Meta, a company valued at 1.2 trillion, has allegedly fired employees over their reported misuse of the company's $25 meal credit system, according to a report.
The company, which provides employees meal credits through Grubhub or UberEats, reportedly fired 24 employees at their Los Angeles office after the employees used these meal credits to buy non-food grocery items such as toothpaste and laundry detergent, according to the Financial Times.
Employees also allegedly further abused the company's meal credit system by ordering food to their homes when they were not at work.
Some of the workers were questioned about the breach as part of a human resources investigation, losing their livelihoods after admitting to contributing to it. Employees that misused the meal credit system repeatedly were let go, while others that only misused it a couple times were reprimanded and retained their positions, reported the Financial Times.

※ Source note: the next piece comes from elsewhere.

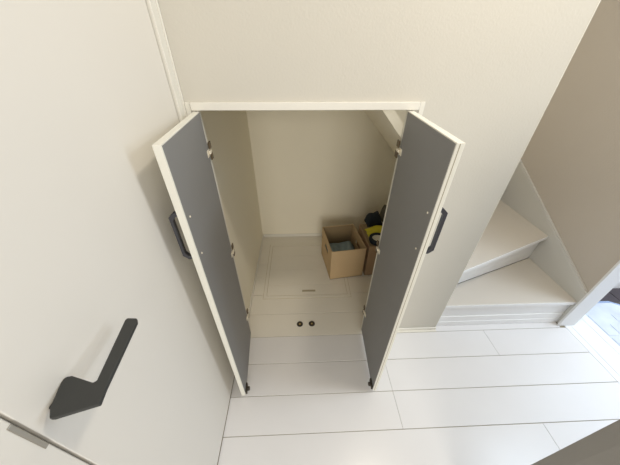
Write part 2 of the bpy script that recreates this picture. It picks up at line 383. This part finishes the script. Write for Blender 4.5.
# ------------------------------------------------------------------ camera
f, p, yw, r, cx, D = 253.9149, 36.2391, 2.3684, 0.3093, -0.0112, 0.9465
p, yw, r = map(math.radians, (p, yw, r))
F = Vector((math.sin(yw)*math.cos(p), math.cos(yw)*math.cos(p), -math.sin(p)))
rt = Vector((math.cos(yw), -math.sin(yw), 0)); up = rt.cross(F)
R = rt*math.cos(r)+up*math.sin(r); U = -rt*math.sin(r)+up*math.cos(r)
cd = bpy.data.cameras.new('camera'); cam = bpy.data.objects.new('camera', cd); COL.objects.link(cam)
mw = Matrix((R, U, -F)).transposed().to_4x4(); mw.translation = Vector((cx, -D, 1.5))
cam.matrix_world = mw
cd.sensor_fit = 'HORIZONTAL'; cd.sensor_width = 36; cd.lens = f/620*36; cd.clip_start = .01
bpy.context.scene.camera = cam
# ------------------------------------------------------------------ light
def area(name, loc, target, size, power, color, sy=None):
    l = bpy.data.lights.new(name, 'AREA'); l.energy = power; l.color = color; l.size = size
    if sy: l.shape = 'RECTANGLE'; l.size_y = sy
    o = bpy.data.objects.new(name, l); COL.objects.link(o); o.location = loc
    o.rotation_euler = (Vector(target)-Vector(loc)).to_track_quat('-Z', 'Y').to_euler(); return o
area('ceiling_lamp', (.68, -.42, 2.5), (.5, -.3, 0), .18, 11, (1, .90, .74))
area('closet_fill', (.1, -4.2, 1.75), (0, 0, .6), 1.5, 60, (1, .94, .84))  # unseen softbox behind the camera, added to brighten the closet
area('entrance_daylight', (3.0, -.25, 1.5), (.5, -.2, .2), 1.3, 19, (.64, .80, 1), 1.2)
area('entrance_floor_fill', (2.35, -.45, 2.3), (2.35, -.3, 0), .7, 24, (.72, .85, 1))  # overhead area light added to blow out the entrance floor
w = bpy.data.worlds.new('world'); bpy.context.scene.world = w; w.use_nodes = True
bg = w.node_tree.nodes['Background']; bg.inputs[0].default_value = (1, .965, .90, 1); bg.inputs[1].default_value = .68
sc = bpy.context.scene
sc.view_settings.view_transform = 'Standard'; sc.view_settings.look = 'None'; sc.view_settings.exposure = 0
sc.cycles.max_bounces = 8; sc.cycles.diffuse_bounces = 5; sc.cycles.sample_clamp_indirect = 4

One unnamed worker who was reportedly fired was making an annual salary of $400,000. They lost their job after using the $25 meal credit to purchase toothpaste and tea.
"On days where I would not be eating at the office, like if my husband was cooking or if I was grabbing dinner with friends, I figured I ought not to waste the dinner credit," an ex-employee of the company wrote to the anonymous social media platform Bind.
Meta has recently cracked down on employees, with the company's founder, Mark Zuckerberg, ordering 21,000 redundancies in the years 2022 and 2023. The company, which frequently provides free food to employees, also received backlash for shifting the beginning of its Silicon Valley campus free dinner service to 6:30 p.m.